In one of the film’s most powerful scenes, John Cusack as a Catholic priest (the role is based on the real life Father Michael Pfleger of St. Sabina Church in Chicago) gives a call and response sermon over the shooting death of a child. It is a ferocious scene that achieves an operatic passion. It reminded me of a play written by Johnny B. Johnson, Jr. years ago and performed at the Friendship House on Thanksgiving night. Mr. Johnson is now an associate minister at the New Morning Star Baptist Church and scenes from his play of 30 years ago are now being revived in Spike Lee’s movie. That starts to give us all pause for just how long this gun violence has been an issue and how many mothers have cried over children in a casket.

What I find so confusing is that “Chi-Raq” was not nominated for an Oscar for Best Film yet “Mad Max: Fury Road” was.  Don’t get me wrong MM:FR was lots of fun and technically superb, but it is all physical action with hardly any plot or character development. It could be summarized as the best chase movie ever in which the heroes drive and fight out into the middle of a desert then turn around and drive and fight their way back defeating the villain in the process, liberating the poor town folk and then the hero walks alone into the sunset.

I could see an award for best action, but best movie? Well that is a stretch. Likewise I am baffled by the nomination of the new Star Wars for best movie honors. I found it dull and boring without any excitement at all. The Disney Company, known in some circles as “da mouse” paid a couple billion for the franchise and have given us a not very satisfying trip down memory lane with not very good 3-D effects at that. These two bloated studio offerings have been nominated and “Chi-Raq” was not; leading to the backlash of “Oscars so white” and Spike Lee has announced he will not attend even though he will be given a lifetime achievement award.

Mr. Lee’s film is brilliant, if uneven, and deserves our attention and recognition. Remember the great slugger Babe Ruth had a lifetime average of .342 and like the Babe, Mr.
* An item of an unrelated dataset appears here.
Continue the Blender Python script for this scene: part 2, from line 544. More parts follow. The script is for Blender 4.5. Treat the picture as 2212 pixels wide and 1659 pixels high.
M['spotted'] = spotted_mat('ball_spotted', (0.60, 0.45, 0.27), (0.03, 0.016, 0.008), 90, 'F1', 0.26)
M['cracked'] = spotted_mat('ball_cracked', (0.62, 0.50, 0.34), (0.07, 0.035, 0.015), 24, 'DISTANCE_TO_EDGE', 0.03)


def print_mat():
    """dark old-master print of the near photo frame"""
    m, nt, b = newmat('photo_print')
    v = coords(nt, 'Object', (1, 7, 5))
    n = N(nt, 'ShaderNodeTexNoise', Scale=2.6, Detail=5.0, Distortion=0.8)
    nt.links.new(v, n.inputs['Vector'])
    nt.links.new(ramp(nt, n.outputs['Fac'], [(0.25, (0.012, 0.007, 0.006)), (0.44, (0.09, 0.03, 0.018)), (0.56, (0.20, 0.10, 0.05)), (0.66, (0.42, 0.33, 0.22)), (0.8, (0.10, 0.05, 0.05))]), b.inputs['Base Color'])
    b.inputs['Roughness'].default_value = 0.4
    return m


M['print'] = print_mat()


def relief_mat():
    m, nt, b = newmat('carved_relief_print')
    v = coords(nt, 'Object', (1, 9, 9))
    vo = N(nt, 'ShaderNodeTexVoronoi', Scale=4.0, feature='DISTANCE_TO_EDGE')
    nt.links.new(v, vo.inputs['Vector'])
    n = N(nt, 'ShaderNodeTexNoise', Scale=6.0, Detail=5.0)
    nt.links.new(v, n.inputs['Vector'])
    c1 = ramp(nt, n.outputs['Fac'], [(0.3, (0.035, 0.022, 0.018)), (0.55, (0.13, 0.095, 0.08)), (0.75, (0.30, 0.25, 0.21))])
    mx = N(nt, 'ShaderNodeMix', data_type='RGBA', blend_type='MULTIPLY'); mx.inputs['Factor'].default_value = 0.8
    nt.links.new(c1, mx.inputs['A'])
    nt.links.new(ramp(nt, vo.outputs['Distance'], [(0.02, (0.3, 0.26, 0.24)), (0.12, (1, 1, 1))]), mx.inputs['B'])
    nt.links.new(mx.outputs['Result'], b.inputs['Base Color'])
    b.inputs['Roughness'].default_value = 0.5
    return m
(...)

Lee is swinging for the fences with “Chi-Raq.” He hit enough out of the park to merit a nomination.

Director Paul Gordon staged John Steinbeck’s “Of Mice and Men” with a light touch for the Corn Stock Theatre Winter Playhouse. The Depression era tale makes a good argument for support of social spending for mentally/physically disabled people when the Asperger Syndrome character, Lennie, well played by Chris Peterlin, murders an innocent while all the other characters are busy playing horseshoes. Although the playwright makes it clear through repetitious exposition and foreshadowing that Lennie’s minder and friend, George, knows that Lennie is dangerous; still it is impossible to be with him 24/7 and it is just a question of time before someone gets hurt. There are bruised and battered families today who face the decision of institutionalizing their adult children when at the same time they fear for the quality of care those loved ones may receive.